[Data records]

++++++

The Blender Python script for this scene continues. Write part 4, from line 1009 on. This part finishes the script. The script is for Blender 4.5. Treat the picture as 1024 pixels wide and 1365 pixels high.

++++++

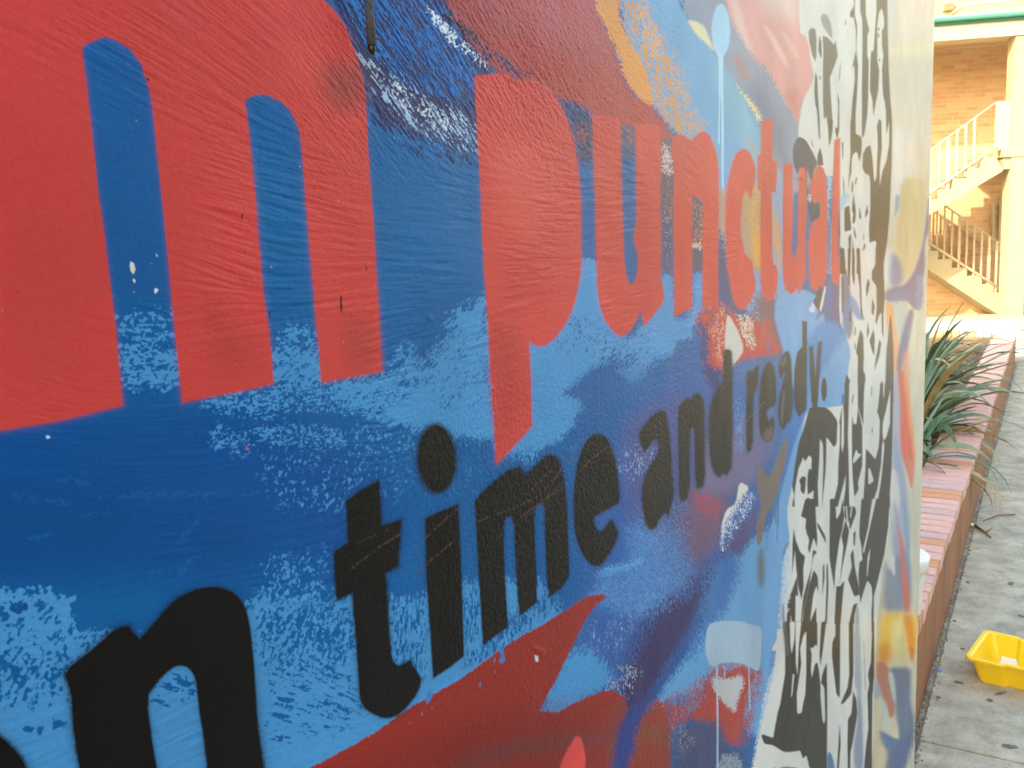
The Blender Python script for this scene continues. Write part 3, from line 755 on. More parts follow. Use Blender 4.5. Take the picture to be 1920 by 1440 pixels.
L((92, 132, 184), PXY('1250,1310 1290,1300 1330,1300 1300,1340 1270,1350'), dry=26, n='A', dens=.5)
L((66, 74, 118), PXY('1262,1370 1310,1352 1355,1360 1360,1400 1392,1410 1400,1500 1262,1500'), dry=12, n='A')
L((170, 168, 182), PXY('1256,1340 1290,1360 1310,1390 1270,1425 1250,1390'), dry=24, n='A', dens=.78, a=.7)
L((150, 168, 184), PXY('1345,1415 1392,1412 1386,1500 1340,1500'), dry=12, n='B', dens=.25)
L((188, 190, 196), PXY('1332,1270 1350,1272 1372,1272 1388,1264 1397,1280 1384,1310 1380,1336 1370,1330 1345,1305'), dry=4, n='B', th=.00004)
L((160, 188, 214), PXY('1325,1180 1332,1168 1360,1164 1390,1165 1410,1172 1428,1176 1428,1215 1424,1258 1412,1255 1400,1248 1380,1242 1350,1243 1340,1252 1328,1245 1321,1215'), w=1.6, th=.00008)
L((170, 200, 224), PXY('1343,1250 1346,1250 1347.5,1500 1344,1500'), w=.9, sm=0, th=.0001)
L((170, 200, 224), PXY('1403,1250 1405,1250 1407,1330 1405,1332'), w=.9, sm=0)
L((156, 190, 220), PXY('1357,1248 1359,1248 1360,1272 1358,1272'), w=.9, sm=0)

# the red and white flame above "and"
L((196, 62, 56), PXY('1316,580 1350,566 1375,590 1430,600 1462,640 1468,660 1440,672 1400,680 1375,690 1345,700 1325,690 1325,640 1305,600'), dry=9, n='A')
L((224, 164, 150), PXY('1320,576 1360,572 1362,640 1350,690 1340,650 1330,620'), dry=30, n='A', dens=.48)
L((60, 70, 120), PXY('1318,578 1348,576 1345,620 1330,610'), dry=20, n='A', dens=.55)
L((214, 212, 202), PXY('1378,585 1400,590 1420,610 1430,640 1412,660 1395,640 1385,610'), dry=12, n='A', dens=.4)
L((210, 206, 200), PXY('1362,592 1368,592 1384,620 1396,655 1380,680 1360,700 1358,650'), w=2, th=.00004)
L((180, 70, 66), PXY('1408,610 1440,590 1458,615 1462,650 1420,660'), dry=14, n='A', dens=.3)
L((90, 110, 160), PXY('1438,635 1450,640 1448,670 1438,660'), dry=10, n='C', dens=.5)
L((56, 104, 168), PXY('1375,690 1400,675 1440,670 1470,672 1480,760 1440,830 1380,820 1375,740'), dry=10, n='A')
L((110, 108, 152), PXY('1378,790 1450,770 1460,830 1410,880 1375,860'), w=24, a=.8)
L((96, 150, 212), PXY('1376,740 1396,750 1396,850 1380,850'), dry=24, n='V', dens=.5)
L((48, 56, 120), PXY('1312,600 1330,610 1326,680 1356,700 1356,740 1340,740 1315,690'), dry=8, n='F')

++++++

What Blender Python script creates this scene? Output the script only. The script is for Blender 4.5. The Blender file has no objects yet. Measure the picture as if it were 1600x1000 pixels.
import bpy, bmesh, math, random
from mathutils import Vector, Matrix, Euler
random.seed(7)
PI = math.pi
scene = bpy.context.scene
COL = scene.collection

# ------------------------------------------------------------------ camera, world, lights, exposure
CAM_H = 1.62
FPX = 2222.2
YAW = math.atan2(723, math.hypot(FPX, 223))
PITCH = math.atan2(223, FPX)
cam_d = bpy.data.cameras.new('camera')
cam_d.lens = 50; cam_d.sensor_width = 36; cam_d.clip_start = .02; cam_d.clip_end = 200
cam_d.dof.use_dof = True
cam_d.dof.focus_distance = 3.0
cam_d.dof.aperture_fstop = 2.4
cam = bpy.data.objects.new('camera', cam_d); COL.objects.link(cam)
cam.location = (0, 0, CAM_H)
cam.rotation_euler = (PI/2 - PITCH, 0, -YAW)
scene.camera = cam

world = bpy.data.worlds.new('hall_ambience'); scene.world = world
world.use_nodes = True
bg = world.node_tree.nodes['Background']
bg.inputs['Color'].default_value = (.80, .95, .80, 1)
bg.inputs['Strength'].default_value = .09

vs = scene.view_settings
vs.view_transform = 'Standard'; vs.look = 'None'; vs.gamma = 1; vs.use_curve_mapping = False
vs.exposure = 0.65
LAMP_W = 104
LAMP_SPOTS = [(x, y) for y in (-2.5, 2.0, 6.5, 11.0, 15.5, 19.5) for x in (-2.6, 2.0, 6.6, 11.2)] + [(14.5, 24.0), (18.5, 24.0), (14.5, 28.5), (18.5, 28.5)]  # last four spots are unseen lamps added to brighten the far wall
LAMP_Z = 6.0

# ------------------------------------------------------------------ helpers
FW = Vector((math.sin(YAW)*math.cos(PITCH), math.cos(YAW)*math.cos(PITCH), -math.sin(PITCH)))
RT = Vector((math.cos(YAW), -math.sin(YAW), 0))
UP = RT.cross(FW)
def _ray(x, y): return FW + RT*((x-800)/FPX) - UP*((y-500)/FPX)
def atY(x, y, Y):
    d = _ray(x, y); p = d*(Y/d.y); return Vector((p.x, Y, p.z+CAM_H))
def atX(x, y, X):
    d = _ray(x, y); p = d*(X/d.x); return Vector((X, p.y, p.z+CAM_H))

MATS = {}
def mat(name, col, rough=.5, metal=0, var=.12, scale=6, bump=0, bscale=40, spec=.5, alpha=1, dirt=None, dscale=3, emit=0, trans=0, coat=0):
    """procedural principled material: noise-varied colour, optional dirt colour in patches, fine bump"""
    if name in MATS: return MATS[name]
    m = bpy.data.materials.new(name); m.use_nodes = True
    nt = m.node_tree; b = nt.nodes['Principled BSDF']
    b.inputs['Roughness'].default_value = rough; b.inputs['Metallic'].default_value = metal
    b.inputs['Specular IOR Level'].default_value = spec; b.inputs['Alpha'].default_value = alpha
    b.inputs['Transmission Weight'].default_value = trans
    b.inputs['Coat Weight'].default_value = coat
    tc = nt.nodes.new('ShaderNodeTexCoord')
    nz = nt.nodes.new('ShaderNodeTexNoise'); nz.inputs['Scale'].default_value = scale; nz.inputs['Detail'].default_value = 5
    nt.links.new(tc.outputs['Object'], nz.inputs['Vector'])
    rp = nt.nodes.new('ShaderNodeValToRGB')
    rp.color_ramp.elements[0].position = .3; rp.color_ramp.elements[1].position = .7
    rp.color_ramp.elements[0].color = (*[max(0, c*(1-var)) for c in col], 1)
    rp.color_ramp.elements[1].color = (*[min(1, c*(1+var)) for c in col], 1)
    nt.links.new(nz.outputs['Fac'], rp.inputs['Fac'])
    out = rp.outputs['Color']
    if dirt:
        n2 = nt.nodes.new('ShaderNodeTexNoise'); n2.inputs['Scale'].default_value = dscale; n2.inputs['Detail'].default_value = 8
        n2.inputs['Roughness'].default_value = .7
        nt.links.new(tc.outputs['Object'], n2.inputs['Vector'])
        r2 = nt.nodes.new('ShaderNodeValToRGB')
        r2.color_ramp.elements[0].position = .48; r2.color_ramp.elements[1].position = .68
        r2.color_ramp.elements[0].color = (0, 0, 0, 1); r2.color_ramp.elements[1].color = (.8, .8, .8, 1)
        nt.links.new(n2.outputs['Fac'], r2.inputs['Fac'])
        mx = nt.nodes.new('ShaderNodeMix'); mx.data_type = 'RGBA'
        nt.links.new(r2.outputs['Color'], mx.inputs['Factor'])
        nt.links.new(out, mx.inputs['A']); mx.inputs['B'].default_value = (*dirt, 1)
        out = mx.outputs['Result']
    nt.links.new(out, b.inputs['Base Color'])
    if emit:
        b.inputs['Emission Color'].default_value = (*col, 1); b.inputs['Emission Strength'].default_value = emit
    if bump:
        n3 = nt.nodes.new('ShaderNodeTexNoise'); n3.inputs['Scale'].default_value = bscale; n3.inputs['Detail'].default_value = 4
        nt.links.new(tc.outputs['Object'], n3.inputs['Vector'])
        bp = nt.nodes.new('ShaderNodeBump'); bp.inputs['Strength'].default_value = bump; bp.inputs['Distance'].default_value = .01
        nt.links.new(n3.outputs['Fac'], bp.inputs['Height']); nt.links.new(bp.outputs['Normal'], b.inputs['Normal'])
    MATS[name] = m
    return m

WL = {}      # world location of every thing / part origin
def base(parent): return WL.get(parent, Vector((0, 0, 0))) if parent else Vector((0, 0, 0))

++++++

[Problem to solve]
From the records above, retype only the lines starting at the line that contains "by 1440 pixels." and ending at the line that contains "L((156, 190, 220), PXY('1357,1248", both included.

[Written response]
The Blender Python script for this scene continues. Write part 3, from line 755 on. More parts follow. Use Blender 4.5. Take the picture to be 1920 by 1440 pixels.
L((92, 132, 184), PXY('1250,1310 1290,1300 1330,1300 1300,1340 1270,1350'), dry=26, n='A', dens=.5)
L((66, 74, 118), PXY('1262,1370 1310,1352 1355,1360 1360,1400 1392,1410 1400,1500 1262,1500'), dry=12, n='A')
L((170, 168, 182), PXY('1256,1340 1290,1360 1310,1390 1270,1425 1250,1390'), dry=24, n='A', dens=.78, a=.7)
L((150, 168, 184), PXY('1345,1415 1392,1412 1386,1500 1340,1500'), dry=12, n='B', dens=.25)
L((188, 190, 196), PXY('1332,1270 1350,1272 1372,1272 1388,1264 1397,1280 1384,1310 1380,1336 1370,1330 1345,1305'), dry=4, n='B', th=.00004)
L((160, 188, 214), PXY('1325,1180 1332,1168 1360,1164 1390,1165 1410,1172 1428,1176 1428,1215 1424,1258 1412,1255 1400,1248 1380,1242 1350,1243 1340,1252 1328,1245 1321,1215'), w=1.6, th=.00008)
L((170, 200, 224), PXY('1343,1250 1346,1250 1347.5,1500 1344,1500'), w=.9, sm=0, th=.0001)
L((170, 200, 224), PXY('1403,1250 1405,1250 1407,1330 1405,1332'), w=.9, sm=0)
L((156, 190, 220), PXY('1357,1248 1359,1248 1360,1272 1358,1272'), w=.9, sm=0)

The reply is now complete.